> _Information supplied_
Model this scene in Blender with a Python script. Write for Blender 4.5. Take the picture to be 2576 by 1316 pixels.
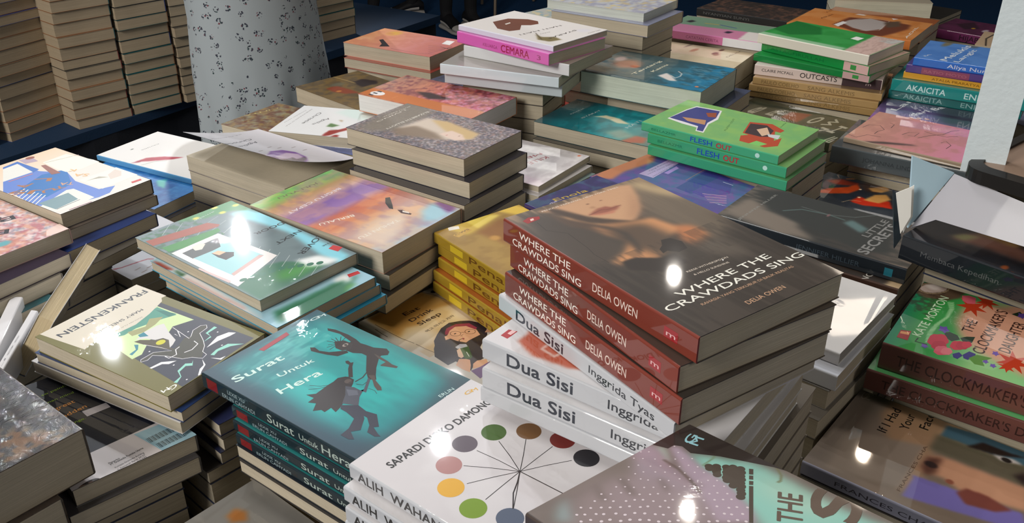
import bpy, bmesh, math, random
import numpy as np
from mathutils import Matrix, Vector, geometry
for _o in list(bpy.data.objects): bpy.data.objects.remove(_o)
S = bpy.context.scene
COL = S.collection
# ------------------------------------------------------------------ camera, world, lights, exposure
cam = bpy.data.cameras.new('camera'); co = bpy.data.objects.new('camera', cam); COL.objects.link(co)
co.location = (0, 0, 1.41); co.rotation_euler = (math.radians(90 - 28.13), 0, 0)
cam.sensor_width = 36; cam.lens = 36 * 2268.7 / 2576; cam.clip_start = .02
S.camera = co
S.view_settings.view_transform = 'Standard'; S.view_settings.look = 'None'; S.view_settings.gamma = 1
S.view_settings.use_curve_mapping = False
S.view_settings.exposure = 0.0
wd = bpy.data.worlds.new('hall'); S.world = wd; wd.use_nodes = True
bg = wd.node_tree.nodes['Background']; bg.inputs[0].default_value = (.9, .86, .8, 1); bg.inputs[1].default_value = .055

def lamp(name, loc, target, watt, color, size, spot=None, blend=.6):
    l = bpy.data.lights.new(name, 'SPOT' if spot else 'POINT')
    l.energy = watt; l.color = color; l.shadow_soft_size = size
    if spot: l.spot_size = math.radians(spot); l.spot_blend = blend
    o = bpy.data.objects.new(name, l); COL.objects.link(o); o.location = loc
    d = Vector(target) - Vector(loc); o.rotation_euler = d.to_track_quat('-Z', 'Y').to_euler()
    return o
# hall lamps over the far side of the table (each seen as a glint in the film), and the softer hall light
lamp('spot_lamp_a', (-1.72, 3.24, 2.61), (-.55, 1.15, .9), 74, (.93, .97, 1), .024, 58)
lamp('spot_lamp_b', (-1.42, 4.23, 2.61), (-.25, 1.30, .95), 140, (.95, .97, 1), .024, 52)
lamp('spot_lamp_b2', (-1.0, 3.50, 2.61), (-.25, .95, .9), 22, (.95, .97, 1), .025, 55)
lamp('spot_lamp_c', (-.25, 2.47, 2.61), (-.05, .75, .9), 26, (.96, .97, 1), .024, 66)
lamp('spot_lamp_c2', (-.25, 3.15, 2.61), (-.05, .95, .9), 42, (.96, .97, 1), .024, 60)
lamp('spot_lamp_d', (.66, 3.22, 2.61), (.20, .9, .9), 18, (1, .93, .84), .022, 60)
lamp('spot_lamp_e', (1.29, 2.59, 2.61), (.45, .75, .9), 6, (1, .82, .62), .022, 60)
lamp('hall_lamp_f', (-2.0, -1.0, 2.5), (0, 1, .8), 330, (1, .95, .88), .5)
lamp('hall_lamp_g', (1.8, -.9, 2.6), (0, 1, .8), 42, (1, .93, .85), .5)
lamp('hall_lamp_h', (-.7, 1.3, 3.3), (0, 1, .8), 60, (1, .96, .90), .4)
# warm light panel hung over the rear right of the hall (mirrored in the plain white cover)
al = bpy.data.lights.new('panel_lamp', 'AREA'); al.shape = 'RECTANGLE'; al.size = .48; al.size_y = .50; al.energy = 4.6; al.color = (1, .86, .70)
ao = bpy.data.objects.new('panel_lamp', al); COL.objects.link(ao); ao.location = (1.56, 3.37, 2.62); ao.rotation_euler = (.25, .05, 0)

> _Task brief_
Restate the whole listing above exactly, except for its images.

> _Answer to the problem_
Model this scene in Blender with a Python script. Write for Blender 4.5. Take the picture to be 2576 by 1316 pixels.
import bpy, bmesh, math, random
import numpy as np
from mathutils import Matrix, Vector, geometry
for _o in list(bpy.data.objects): bpy.data.objects.remove(_o)
S = bpy.context.scene
COL = S.collection
# ------------------------------------------------------------------ camera, world, lights, exposure
cam = bpy.data.cameras.new('camera'); co = bpy.data.objects.new('camera', cam); COL.objects.link(co)
co.location = (0, 0, 1.41); co.rotation_euler = (math.radians(90 - 28.13), 0, 0)
cam.sensor_width = 36; cam.lens = 36 * 2268.7 / 2576; cam.clip_start = .02
S.camera = co
S.view_settings.view_transform = 'Standard'; S.view_settings.look = 'None'; S.view_settings.gamma = 1
S.view_settings.use_curve_mapping = False
S.view_settings.exposure = 0.0
wd = bpy.data.worlds.new('hall'); S.world = wd; wd.use_nodes = True
bg = wd.node_tree.nodes['Background']; bg.inputs[0].default_value = (.9, .86, .8, 1); bg.inputs[1].default_value = .055

def lamp(name, loc, target, watt, color, size, spot=None, blend=.6):
    l = bpy.data.lights.new(name, 'SPOT' if spot else 'POINT')
    l.energy = watt; l.color = color; l.shadow_soft_size = size
    if spot: l.spot_size = math.radians(spot); l.spot_blend = blend
    o = bpy.data.objects.new(name, l); COL.objects.link(o); o.location = loc
    d = Vector(target) - Vector(loc); o.rotation_euler = d.to_track_quat('-Z', 'Y').to_euler()
    return o
# hall lamps over the far side of the table (each seen as a glint in the film), and the softer hall light
lamp('spot_lamp_a', (-1.72, 3.24, 2.61), (-.55, 1.15, .9), 74, (.93, .97, 1), .024, 58)
lamp('spot_lamp_b', (-1.42, 4.23, 2.61), (-.25, 1.30, .95), 140, (.95, .97, 1), .024, 52)
lamp('spot_lamp_b2', (-1.0, 3.50, 2.61), (-.25, .95, .9), 22, (.95, .97, 1), .025, 55)
lamp('spot_lamp_c', (-.25, 2.47, 2.61), (-.05, .75, .9), 26, (.96, .97, 1), .024, 66)
lamp('spot_lamp_c2', (-.25, 3.15, 2.61), (-.05, .95, .9), 42, (.96, .97, 1), .024, 60)
lamp('spot_lamp_d', (.66, 3.22, 2.61), (.20, .9, .9), 18, (1, .93, .84), .022, 60)
lamp('spot_lamp_e', (1.29, 2.59, 2.61), (.45, .75, .9), 6, (1, .82, .62), .022, 60)
lamp('hall_lamp_f', (-2.0, -1.0, 2.5), (0, 1, .8), 330, (1, .95, .88), .5)
lamp('hall_lamp_g', (1.8, -.9, 2.6), (0, 1, .8), 42, (1, .93, .85), .5)
lamp('hall_lamp_h', (-.7, 1.3, 3.3), (0, 1, .8), 60, (1, .96, .90), .4)
# warm light panel hung over the rear right of the hall (mirrored in the plain white cover)
al = bpy.data.lights.new('panel_lamp', 'AREA'); al.shape = 'RECTANGLE'; al.size = .48; al.size_y = .50; al.energy = 4.6; al.color = (1, .86, .70)
ao = bpy.data.objects.new('panel_lamp', al); COL.objects.link(ao); ao.location = (1.56, 3.37, 2.62); ao.rotation_euler = (.25, .05, 0)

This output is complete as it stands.